(Dataset records)
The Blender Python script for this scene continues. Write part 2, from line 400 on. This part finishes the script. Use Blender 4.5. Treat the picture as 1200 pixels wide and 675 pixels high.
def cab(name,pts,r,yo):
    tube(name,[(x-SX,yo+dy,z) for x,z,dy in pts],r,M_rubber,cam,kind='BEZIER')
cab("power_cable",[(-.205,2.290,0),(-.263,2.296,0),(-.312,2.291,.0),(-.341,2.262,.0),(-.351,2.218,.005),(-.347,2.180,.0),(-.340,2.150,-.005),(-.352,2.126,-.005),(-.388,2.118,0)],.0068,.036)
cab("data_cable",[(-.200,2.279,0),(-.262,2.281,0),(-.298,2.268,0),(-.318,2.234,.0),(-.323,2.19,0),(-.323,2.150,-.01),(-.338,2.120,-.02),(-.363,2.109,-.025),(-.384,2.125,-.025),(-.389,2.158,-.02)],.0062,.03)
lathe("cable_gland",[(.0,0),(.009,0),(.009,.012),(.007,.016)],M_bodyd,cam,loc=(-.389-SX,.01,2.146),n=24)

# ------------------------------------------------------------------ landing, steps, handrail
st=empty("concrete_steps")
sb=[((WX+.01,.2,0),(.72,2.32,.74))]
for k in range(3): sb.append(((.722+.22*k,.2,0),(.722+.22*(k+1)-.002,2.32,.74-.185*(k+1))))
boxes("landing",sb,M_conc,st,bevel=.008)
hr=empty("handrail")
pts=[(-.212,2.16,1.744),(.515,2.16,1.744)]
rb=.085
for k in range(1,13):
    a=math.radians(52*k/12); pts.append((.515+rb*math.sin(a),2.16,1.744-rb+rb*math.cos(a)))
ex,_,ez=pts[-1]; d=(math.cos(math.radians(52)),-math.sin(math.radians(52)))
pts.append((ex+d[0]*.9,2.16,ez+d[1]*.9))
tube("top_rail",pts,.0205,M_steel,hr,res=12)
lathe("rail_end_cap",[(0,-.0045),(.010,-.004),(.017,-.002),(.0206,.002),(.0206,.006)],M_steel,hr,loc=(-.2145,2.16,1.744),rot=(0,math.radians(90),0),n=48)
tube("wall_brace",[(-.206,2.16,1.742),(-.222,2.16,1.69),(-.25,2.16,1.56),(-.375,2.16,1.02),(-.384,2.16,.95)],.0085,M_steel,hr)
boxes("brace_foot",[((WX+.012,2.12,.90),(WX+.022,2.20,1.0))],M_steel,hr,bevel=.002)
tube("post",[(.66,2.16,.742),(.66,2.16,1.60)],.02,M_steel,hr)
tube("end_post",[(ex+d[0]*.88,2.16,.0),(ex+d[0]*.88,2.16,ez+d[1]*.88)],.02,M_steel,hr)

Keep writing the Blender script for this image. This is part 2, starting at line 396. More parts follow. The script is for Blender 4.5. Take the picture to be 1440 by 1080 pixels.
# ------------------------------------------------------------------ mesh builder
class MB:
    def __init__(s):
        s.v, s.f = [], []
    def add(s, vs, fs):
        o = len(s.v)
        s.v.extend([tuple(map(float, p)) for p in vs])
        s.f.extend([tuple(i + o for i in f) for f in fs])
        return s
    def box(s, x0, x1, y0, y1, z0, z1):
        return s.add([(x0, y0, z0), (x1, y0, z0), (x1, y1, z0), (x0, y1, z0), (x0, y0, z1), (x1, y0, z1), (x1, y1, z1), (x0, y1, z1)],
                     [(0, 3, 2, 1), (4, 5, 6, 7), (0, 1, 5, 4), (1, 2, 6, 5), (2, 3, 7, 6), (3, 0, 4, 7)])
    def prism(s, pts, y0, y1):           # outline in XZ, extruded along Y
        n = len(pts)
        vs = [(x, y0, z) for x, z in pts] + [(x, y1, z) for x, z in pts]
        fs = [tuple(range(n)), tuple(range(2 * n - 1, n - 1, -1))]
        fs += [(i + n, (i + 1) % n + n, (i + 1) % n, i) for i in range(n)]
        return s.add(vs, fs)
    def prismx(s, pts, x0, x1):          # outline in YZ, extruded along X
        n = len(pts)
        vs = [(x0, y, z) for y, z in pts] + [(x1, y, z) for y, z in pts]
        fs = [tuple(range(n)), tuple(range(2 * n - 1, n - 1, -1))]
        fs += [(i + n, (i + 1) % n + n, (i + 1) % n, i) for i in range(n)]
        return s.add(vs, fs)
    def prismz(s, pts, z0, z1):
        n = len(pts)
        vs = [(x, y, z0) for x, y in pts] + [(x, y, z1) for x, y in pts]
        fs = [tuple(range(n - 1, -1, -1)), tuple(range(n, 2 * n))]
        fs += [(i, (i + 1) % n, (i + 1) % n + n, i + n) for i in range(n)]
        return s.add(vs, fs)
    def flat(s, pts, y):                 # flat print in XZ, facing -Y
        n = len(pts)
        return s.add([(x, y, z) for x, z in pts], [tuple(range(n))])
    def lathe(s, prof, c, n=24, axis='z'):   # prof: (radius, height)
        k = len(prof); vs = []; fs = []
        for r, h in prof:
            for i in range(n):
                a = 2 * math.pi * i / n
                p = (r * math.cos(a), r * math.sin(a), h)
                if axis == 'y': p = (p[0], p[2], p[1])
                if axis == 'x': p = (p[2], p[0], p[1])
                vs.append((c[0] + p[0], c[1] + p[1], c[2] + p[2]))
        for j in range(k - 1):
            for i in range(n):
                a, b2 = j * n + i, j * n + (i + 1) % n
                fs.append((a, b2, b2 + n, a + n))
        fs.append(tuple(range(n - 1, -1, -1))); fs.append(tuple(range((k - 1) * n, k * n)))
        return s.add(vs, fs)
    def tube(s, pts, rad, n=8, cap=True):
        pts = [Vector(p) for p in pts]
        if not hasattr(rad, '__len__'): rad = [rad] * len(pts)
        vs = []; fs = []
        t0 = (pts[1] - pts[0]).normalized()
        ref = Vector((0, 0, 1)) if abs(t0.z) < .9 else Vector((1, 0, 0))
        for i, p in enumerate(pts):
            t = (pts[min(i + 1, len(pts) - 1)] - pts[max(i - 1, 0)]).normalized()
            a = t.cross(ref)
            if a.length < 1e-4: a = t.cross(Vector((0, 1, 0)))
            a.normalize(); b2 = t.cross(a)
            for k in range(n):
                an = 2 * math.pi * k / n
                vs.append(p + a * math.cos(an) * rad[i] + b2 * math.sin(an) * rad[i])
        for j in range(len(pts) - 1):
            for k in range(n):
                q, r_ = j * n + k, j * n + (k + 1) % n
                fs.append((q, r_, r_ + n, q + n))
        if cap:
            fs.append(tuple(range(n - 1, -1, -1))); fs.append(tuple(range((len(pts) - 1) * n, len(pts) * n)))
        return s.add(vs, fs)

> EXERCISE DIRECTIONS
Copy out the whole listing, exactly as written.

> SOLUTION TO THIS EXERCISE
The Blender Python script for this scene continues. Write part 2, from line 400 on. This part finishes the script. Use Blender 4.5. Treat the picture as 1200 pixels wide and 675 pixels high.
def cab(name,pts,r,yo):
    tube(name,[(x-SX,yo+dy,z) for x,z,dy in pts],r,M_rubber,cam,kind='BEZIER')
cab("power_cable",[(-.205,2.290,0),(-.263,2.296,0),(-.312,2.291,.0),(-.341,2.262,.0),(-.351,2.218,.005),(-.347,2.180,.0),(-.340,2.150,-.005),(-.352,2.126,-.005),(-.388,2.118,0)],.0068,.036)
cab("data_cable",[(-.200,2.279,0),(-.262,2.281,0),(-.298,2.268,0),(-.318,2.234,.0),(-.323,2.19,0),(-.323,2.150,-.01),(-.338,2.120,-.02),(-.363,2.109,-.025),(-.384,2.125,-.025),(-.389,2.158,-.02)],.0062,.03)
lathe("cable_gland",[(.0,0),(.009,0),(.009,.012),(.007,.016)],M_bodyd,cam,loc=(-.389-SX,.01,2.146),n=24)

# ------------------------------------------------------------------ landing, steps, handrail
st=empty("concrete_steps")
sb=[((WX+.01,.2,0),(.72,2.32,.74))]
for k in range(3): sb.append(((.722+.22*k,.2,0),(.722+.22*(k+1)-.002,2.32,.74-.185*(k+1))))
boxes("landing",sb,M_conc,st,bevel=.008)
hr=empty("handrail")
pts=[(-.212,2.16,1.744),(.515,2.16,1.744)]
rb=.085
for k in range(1,13):
    a=math.radians(52*k/12); pts.append((.515+rb*math.sin(a),2.16,1.744-rb+rb*math.cos(a)))
ex,_,ez=pts[-1]; d=(math.cos(math.radians(52)),-math.sin(math.radians(52)))
pts.append((ex+d[0]*.9,2.16,ez+d[1]*.9))
tube("top_rail",pts,.0205,M_steel,hr,res=12)
lathe("rail_end_cap",[(0,-.0045),(.010,-.004),(.017,-.002),(.0206,.002),(.0206,.006)],M_steel,hr,loc=(-.2145,2.16,1.744),rot=(0,math.radians(90),0),n=48)
tube("wall_brace",[(-.206,2.16,1.742),(-.222,2.16,1.69),(-.25,2.16,1.56),(-.375,2.16,1.02),(-.384,2.16,.95)],.0085,M_steel,hr)
boxes("brace_foot",[((WX+.012,2.12,.90),(WX+.022,2.20,1.0))],M_steel,hr,bevel=.002)
tube("post",[(.66,2.16,.742),(.66,2.16,1.60)],.02,M_steel,hr)
tube("end_post",[(ex+d[0]*.88,2.16,.0),(ex+d[0]*.88,2.16,ez+d[1]*.88)],.02,M_steel,hr)

Keep writing the Blender script for this image. This is part 2, starting at line 396. More parts follow. The script is for Blender 4.5. Take the picture to be 1440 by 1080 pixels.
# ------------------------------------------------------------------ mesh builder
class MB:
    def __init__(s):
        s.v, s.f = [], []
    def add(s, vs, fs):
        o = len(s.v)
        s.v.extend([tuple(map(float, p)) for p in vs])
        s.f.extend([tuple(i + o for i in f) for f in fs])
        return s
    def box(s, x0, x1, y0, y1, z0, z1):
        return s.add([(x0, y0, z0), (x1, y0, z0), (x1, y1, z0), (x0, y1, z0), (x0, y0, z1), (x1, y0, z1), (x1, y1, z1), (x0, y1, z1)],
                     [(0, 3, 2, 1), (4, 5, 6, 7), (0, 1, 5, 4), (1, 2, 6, 5), (2, 3, 7, 6), (3, 0, 4, 7)])
    def prism(s, pts, y0, y1):           # outline in XZ, extruded along Y
        n = len(pts)
        vs = [(x, y0, z) for x, z in pts] + [(x, y1, z) for x, z in pts]
        fs = [tuple(range(n)), tuple(range(2 * n - 1, n - 1, -1))]
        fs += [(i + n, (i + 1) % n + n, (i + 1) % n, i) for i in range(n)]
        return s.add(vs, fs)
    def prismx(s, pts, x0, x1):          # outline in YZ, extruded along X
        n = len(pts)
        vs = [(x0, y, z) for y, z in pts] + [(x1, y, z) for y, z in pts]
        fs = [tuple(range(n)), tuple(range(2 * n - 1, n - 1, -1))]
        fs += [(i + n, (i + 1) % n + n, (i + 1) % n, i) for i in range(n)]
        return s.add(vs, fs)
    def prismz(s, pts, z0, z1):
        n = len(pts)
        vs = [(x, y, z0) for x, y in pts] + [(x, y, z1) for x, y in pts]
        fs = [tuple(range(n - 1, -1, -1)), tuple(range(n, 2 * n))]
        fs += [(i, (i + 1) % n, (i + 1) % n + n, i + n) for i in range(n)]
        return s.add(vs, fs)
    def flat(s, pts, y):                 # flat print in XZ, facing -Y
        n = len(pts)
        return s.add([(x, y, z) for x, z in pts], [tuple(range(n))])
    def lathe(s, prof, c, n=24, axis='z'):   # prof: (radius, height)
        k = len(prof); vs = []; fs = []
        for r, h in prof:
            for i in range(n):
                a = 2 * math.pi * i / n
                p = (r * math.cos(a), r * math.sin(a), h)
                if axis == 'y': p = (p[0], p[2], p[1])
                if axis == 'x': p = (p[2], p[0], p[1])
                vs.append((c[0] + p[0], c[1] + p[1], c[2] + p[2]))
        for j in range(k - 1):
            for i in range(n):
                a, b2 = j * n + i, j * n + (i + 1) % n
                fs.append((a, b2, b2 + n, a + n))
        fs.append(tuple(range(n - 1, -1, -1))); fs.append(tuple(range((k - 1) * n, k * n)))
        return s.add(vs, fs)
    def tube(s, pts, rad, n=8, cap=True):
        pts = [Vector(p) for p in pts]
        if not hasattr(rad, '__len__'): rad = [rad] * len(pts)
        vs = []; fs = []
        t0 = (pts[1] - pts[0]).normalized()
        ref = Vector((0, 0, 1)) if abs(t0.z) < .9 else Vector((1, 0, 0))
        for i, p in enumerate(pts):
            t = (pts[min(i + 1, len(pts) - 1)] - pts[max(i - 1, 0)]).normalized()
            a = t.cross(ref)
            if a.length < 1e-4: a = t.cross(Vector((0, 1, 0)))
            a.normalize(); b2 = t.cross(a)
            for k in range(n):
                an = 2 * math.pi * k / n
                vs.append(p + a * math.cos(an) * rad[i] + b2 * math.sin(an) * rad[i])
        for j in range(len(pts) - 1):
            for k in range(n):
                q, r_ = j * n + k, j * n + (k + 1) % n
                fs.append((q, r_, r_ + n, q + n))
        if cap:
            fs.append(tuple(range(n - 1, -1, -1))); fs.append(tuple(range((len(pts) - 1) * n, len(pts) * n)))
        return s.add(vs, fs)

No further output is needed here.